Desde a tarde desta quinta-feira (7), o veto do presidente Jair Messias Bolsonaro (sem partido) em cinco artigos do Programa de Proteção e Promoção da Saúde Menstrual (Lei 14.214) tem tomado a agenda dos assuntos nas redes sociais. 

Como sempre, a internet abre espaço para opiniões pontuais e outras nem tanto. Porém, o que está em jogo não é quem vence o discurso e sim a garantia de educação e a dignidade para essas mulheres em situações extremas de vulnerabilidade.   

Sendo assim, convido o leitor aos fatos. O documento do projeto de lei da deputada Marília Arraes (PT-PE) possui três páginas, e já no primeiro artigo traz a proposta de garantir o fornecimento de absorventes higiênicos nas escolas públicas que ofertam anos finais do ensino fundamental e ensino médio.

O objetivo, segundo a deputada, é combater a precariedade menstrual, identificada como a falta de acesso ou a falta de recursos que possibilitem a aquisição de produtos de higiene e outros recursos necessários ao período da menstruação feminina.

De acordo com o estudo “Pobreza Menstrual no Brasil: desigualdade e violações de direitos”, divulgado pelo Fundo de Emergência Internacional das Nações Unida para a Infância (Unicef) e pelo Fundo de População das Nações Unidas (UNFPA), mais de 4 milhões de estudantes (38,1% do total de alunas) frequentam colégios com estrutura deficiente de higiene, como banheiros sem condições de uso, sem pias ou lavatórios, papel higiênico e sabão.
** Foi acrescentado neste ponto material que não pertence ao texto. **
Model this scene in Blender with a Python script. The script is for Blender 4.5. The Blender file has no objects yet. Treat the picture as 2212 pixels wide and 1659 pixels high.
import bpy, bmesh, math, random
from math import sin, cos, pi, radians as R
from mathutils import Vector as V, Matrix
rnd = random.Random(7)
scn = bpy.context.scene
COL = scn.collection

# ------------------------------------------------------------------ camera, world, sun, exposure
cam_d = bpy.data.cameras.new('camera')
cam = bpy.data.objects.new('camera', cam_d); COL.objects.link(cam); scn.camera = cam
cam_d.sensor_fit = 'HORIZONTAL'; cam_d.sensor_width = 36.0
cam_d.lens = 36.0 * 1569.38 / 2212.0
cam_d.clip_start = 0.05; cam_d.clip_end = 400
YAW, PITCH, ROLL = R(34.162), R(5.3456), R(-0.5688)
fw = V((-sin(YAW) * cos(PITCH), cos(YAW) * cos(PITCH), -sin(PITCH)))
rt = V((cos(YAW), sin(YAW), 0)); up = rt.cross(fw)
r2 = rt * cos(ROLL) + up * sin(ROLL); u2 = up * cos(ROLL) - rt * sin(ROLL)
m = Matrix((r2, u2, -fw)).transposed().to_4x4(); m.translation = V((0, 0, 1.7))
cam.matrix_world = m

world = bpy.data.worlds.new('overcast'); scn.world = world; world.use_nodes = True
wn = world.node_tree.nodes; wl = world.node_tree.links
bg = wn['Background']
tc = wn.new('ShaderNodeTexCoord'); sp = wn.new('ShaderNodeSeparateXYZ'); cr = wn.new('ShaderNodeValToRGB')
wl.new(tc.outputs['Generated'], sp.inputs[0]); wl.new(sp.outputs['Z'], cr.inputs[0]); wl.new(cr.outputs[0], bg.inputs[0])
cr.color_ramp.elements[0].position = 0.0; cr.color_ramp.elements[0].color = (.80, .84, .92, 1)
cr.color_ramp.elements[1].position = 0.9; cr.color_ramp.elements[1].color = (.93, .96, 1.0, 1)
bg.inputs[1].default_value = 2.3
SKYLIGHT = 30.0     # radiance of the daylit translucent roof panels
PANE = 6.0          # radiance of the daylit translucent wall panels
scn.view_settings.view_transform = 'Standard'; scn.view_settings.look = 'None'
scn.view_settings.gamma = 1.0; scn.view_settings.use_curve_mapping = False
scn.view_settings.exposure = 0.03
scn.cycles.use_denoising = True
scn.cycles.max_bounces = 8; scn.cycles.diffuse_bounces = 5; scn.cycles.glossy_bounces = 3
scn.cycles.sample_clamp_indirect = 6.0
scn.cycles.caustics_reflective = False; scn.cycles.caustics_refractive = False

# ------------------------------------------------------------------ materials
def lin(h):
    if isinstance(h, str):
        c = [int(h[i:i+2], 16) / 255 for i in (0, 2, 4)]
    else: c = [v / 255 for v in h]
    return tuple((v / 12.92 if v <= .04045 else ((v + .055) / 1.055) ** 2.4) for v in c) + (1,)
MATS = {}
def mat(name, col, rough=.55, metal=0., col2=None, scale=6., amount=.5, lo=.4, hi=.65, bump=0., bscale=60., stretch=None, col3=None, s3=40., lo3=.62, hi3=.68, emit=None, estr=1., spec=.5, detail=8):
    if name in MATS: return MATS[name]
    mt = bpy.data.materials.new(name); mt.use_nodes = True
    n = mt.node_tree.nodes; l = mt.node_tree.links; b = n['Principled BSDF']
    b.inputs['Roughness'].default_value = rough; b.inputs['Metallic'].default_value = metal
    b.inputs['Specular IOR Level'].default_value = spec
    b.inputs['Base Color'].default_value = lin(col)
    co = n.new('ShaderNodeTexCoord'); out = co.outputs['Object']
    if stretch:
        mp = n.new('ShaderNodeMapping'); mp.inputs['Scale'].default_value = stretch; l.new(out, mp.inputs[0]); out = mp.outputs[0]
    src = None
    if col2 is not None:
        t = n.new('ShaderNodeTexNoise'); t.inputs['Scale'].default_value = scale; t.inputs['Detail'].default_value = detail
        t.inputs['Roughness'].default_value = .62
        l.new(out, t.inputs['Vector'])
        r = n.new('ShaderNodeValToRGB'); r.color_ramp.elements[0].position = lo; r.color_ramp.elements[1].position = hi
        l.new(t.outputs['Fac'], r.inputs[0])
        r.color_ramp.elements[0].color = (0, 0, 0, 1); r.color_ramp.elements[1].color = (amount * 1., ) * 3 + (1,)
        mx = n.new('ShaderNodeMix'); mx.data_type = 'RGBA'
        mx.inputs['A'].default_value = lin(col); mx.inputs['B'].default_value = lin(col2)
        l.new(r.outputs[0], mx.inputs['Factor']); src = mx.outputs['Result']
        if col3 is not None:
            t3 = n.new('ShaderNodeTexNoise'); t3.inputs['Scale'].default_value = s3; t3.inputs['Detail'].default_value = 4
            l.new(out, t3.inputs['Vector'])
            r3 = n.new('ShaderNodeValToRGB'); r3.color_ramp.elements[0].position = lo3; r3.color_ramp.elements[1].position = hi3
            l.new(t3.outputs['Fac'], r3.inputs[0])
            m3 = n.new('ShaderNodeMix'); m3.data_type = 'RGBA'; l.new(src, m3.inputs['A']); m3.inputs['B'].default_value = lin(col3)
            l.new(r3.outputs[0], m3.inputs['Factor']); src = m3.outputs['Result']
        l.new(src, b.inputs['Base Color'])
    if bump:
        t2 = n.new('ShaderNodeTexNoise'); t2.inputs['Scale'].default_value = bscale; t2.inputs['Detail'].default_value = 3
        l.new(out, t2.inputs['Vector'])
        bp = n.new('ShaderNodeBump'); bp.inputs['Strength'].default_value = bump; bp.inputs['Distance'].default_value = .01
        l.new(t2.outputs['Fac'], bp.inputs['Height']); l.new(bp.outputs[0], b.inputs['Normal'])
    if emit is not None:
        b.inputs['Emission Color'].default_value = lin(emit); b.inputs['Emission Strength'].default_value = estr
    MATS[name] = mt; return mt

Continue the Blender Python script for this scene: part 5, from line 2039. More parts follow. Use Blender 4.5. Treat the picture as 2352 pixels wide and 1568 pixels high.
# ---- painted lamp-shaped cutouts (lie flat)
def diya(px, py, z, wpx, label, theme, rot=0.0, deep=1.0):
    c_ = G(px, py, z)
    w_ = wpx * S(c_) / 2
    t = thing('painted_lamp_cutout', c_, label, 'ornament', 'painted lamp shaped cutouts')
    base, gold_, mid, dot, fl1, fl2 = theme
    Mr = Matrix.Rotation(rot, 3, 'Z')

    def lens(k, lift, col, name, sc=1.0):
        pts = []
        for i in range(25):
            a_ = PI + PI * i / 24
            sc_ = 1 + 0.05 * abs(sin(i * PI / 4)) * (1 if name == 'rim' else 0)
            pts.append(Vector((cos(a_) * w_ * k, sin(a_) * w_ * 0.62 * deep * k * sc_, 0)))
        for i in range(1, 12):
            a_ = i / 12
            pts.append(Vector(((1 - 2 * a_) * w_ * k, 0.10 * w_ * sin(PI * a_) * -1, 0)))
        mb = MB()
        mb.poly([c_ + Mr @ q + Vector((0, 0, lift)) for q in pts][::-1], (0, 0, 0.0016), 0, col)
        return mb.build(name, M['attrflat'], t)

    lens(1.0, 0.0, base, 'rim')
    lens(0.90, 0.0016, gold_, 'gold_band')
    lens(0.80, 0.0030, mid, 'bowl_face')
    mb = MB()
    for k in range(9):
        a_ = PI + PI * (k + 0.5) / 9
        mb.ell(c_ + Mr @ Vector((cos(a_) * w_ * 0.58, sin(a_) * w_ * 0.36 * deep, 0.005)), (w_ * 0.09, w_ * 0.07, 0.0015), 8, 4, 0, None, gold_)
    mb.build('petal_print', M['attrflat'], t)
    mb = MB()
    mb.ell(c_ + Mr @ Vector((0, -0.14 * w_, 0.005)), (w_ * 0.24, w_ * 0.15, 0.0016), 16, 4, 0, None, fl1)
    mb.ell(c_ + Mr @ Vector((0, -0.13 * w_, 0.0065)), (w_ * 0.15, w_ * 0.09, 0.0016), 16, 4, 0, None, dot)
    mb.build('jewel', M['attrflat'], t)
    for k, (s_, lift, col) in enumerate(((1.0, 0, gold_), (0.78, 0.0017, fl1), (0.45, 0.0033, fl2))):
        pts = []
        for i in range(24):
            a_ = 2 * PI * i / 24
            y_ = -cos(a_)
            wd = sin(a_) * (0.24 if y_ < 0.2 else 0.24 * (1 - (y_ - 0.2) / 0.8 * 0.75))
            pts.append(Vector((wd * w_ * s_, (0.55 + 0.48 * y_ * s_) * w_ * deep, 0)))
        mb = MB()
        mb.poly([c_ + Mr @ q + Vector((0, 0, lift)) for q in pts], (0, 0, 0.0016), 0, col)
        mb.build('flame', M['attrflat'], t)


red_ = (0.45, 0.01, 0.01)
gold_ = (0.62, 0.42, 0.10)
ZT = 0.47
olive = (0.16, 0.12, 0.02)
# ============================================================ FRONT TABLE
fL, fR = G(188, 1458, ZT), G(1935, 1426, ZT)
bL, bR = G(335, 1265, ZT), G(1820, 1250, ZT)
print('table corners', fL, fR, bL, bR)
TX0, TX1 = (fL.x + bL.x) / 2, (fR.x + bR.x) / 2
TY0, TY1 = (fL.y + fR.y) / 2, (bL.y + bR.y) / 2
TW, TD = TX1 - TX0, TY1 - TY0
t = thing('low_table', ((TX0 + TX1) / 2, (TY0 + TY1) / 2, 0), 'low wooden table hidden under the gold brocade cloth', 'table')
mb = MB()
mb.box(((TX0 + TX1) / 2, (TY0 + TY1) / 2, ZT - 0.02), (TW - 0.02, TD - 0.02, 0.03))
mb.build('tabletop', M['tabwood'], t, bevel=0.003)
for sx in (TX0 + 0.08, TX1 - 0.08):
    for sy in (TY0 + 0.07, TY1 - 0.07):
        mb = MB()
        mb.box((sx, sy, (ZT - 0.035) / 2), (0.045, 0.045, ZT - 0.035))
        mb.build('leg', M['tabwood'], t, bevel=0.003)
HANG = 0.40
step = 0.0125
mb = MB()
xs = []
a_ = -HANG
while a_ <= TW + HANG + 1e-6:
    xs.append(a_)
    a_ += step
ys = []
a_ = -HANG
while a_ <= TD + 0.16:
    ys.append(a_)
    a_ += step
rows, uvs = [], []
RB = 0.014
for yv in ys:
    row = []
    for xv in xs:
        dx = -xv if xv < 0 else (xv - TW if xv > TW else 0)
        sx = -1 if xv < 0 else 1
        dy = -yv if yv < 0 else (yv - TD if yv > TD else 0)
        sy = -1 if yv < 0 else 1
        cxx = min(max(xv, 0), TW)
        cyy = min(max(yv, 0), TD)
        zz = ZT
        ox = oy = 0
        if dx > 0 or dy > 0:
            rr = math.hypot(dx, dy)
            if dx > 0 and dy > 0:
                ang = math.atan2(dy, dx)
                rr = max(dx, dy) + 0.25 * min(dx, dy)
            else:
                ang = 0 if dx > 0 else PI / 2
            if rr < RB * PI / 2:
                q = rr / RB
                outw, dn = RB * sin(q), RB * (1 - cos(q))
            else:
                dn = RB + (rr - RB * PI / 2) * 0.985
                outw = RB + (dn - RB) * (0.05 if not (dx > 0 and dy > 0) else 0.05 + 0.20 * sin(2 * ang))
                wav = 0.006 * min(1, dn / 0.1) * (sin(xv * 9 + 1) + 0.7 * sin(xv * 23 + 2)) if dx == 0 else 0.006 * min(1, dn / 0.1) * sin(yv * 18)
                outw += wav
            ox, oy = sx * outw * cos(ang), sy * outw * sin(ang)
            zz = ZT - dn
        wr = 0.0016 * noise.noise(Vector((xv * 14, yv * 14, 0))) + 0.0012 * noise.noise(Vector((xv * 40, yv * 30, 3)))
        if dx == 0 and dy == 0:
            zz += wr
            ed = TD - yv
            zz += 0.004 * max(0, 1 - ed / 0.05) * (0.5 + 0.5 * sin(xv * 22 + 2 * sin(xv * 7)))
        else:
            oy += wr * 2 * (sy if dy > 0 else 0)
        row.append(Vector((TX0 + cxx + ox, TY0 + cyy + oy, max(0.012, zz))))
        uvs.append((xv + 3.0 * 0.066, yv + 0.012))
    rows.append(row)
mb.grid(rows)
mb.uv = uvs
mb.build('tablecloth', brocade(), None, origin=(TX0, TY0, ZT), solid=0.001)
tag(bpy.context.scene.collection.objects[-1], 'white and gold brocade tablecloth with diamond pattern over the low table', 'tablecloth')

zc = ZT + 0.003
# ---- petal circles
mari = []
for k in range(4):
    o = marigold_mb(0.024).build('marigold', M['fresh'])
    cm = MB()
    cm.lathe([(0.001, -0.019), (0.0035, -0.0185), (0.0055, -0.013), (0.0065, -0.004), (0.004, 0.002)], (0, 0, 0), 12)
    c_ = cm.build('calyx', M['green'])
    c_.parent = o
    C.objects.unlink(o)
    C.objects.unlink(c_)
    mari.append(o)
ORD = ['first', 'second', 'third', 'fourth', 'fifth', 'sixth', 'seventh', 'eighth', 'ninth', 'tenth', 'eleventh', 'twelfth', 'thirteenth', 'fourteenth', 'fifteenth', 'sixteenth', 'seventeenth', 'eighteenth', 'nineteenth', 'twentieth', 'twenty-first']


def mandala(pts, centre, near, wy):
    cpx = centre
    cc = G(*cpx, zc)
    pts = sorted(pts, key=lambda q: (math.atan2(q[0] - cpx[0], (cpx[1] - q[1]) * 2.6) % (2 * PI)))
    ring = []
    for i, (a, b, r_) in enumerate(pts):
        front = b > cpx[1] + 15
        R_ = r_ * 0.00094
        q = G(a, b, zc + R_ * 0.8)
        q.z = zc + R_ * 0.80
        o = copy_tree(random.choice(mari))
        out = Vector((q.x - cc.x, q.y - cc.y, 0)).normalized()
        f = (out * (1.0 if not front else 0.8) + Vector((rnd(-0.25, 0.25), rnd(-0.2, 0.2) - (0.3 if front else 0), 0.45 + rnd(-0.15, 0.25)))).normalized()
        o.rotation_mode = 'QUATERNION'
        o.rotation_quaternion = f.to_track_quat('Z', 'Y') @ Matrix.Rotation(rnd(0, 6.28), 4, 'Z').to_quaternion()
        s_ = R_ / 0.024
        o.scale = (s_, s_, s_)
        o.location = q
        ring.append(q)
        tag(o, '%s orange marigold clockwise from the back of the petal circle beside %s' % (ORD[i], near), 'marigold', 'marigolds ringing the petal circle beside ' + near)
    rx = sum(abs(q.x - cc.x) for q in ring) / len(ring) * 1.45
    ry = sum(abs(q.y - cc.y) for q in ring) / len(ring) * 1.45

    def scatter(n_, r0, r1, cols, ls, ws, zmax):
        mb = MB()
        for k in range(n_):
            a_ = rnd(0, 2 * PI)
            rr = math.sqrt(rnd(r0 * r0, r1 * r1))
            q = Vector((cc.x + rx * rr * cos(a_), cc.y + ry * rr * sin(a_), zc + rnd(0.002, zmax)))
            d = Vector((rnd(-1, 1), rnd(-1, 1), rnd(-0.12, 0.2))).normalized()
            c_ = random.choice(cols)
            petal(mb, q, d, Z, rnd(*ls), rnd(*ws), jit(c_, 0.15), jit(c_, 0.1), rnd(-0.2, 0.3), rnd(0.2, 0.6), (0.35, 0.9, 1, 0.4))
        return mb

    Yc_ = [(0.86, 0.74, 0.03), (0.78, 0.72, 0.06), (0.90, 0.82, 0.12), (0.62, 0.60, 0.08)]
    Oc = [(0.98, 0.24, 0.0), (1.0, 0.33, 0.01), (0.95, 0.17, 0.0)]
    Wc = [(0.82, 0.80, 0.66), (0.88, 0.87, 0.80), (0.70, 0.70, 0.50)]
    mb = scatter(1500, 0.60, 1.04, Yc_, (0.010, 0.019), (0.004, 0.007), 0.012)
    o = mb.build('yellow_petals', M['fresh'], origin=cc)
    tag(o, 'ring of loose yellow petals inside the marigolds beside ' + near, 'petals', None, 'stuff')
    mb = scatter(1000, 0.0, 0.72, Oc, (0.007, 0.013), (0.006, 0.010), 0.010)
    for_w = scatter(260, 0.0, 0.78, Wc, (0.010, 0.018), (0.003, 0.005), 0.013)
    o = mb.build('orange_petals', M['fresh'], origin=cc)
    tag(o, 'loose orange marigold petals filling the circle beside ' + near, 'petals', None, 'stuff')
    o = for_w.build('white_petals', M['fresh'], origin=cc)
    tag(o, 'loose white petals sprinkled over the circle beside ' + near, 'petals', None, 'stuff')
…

Desse total, quase 200 mil não contam com nenhum item de higiene básica no ambiente escolar. 

Ao nos depararmos com esses dados, é possível perceber também que não é só da falta de absorventes que essas meninas carecem, mas de outros instrumentos necessários. 

Quando falamos de um país que em fevereiro de 2021 alcançou a marca de 27 milhões de pessoas em extrema pobreza, comprar um pacote ou até mesmo dois por mês de absorventes pode ser um item de luxo.  Principalmente com a alta dos preços em alimentos básicos para a sobrevivência humana. 

A justificativa do Executivo Federal foi que, apesar de ser meritória, contraria o interesse público, uma vez que não há compatibilidade com a autonomia das redes e estabelecimentos de ensino e não indica fonte de custeio ou medida compensatória. 

Quando o presidente e equipe justificam que não é de interesse público, eles ignoram a porcentagem de quase 40% das estudantes brasileiras. O que é um número considerável, ou seja, quase a metade da população feminina em idade escolar sofre com esse problema. 

Ao vetar os primeiros artigos, Bolsonaro vetou o último, no qual o custeio desses absorventes seria de fontes orçamentárias do Ministério da Saúde. Alegando que o objeto não se enquadra nos insumos padronizados pelo Sistema Único de Saúde (SUS). 

A medida, caso fosse aprovada, não ajudaria acabar com a extrema pobreza. Isso é fato, mas muitos têm usado isso como argumento para apoiar a decisão do presidente. Entretanto, garantiria a essas meninas a condição de frequentarem as aulas, já que durante o período menstrual muitas precisam faltar e perder conteúdo.

A longo prazo podem perder o interesse na escola, na educação e, consequentemente, o país perde centenas e até mesmo milhares de jovens mulheres que poderiam somar na construção de um Brasil desenvolvido. 

A diminuição da desigualdade brasileira não virá com apenas uma solução. É uma construção de tijolo por tijolo, medidas por medidas que vão se somando. Garantir educação e acesso ao ambiente escolar deveria ser o mínimo em um país (população) que sonha em ver a mudança. 

Podem justificar que não cabe ao Estado ser responsável por essa área. Nesse caso, seria preciso alterar a Constituição brasileira, já que no seu primeiro artigo deixa claro que cabe ao Estado Democrático de Direito garantir a dignidade da pessoa humana.

Este texto não traduz, necessariamente, a opinião de A Gazeta.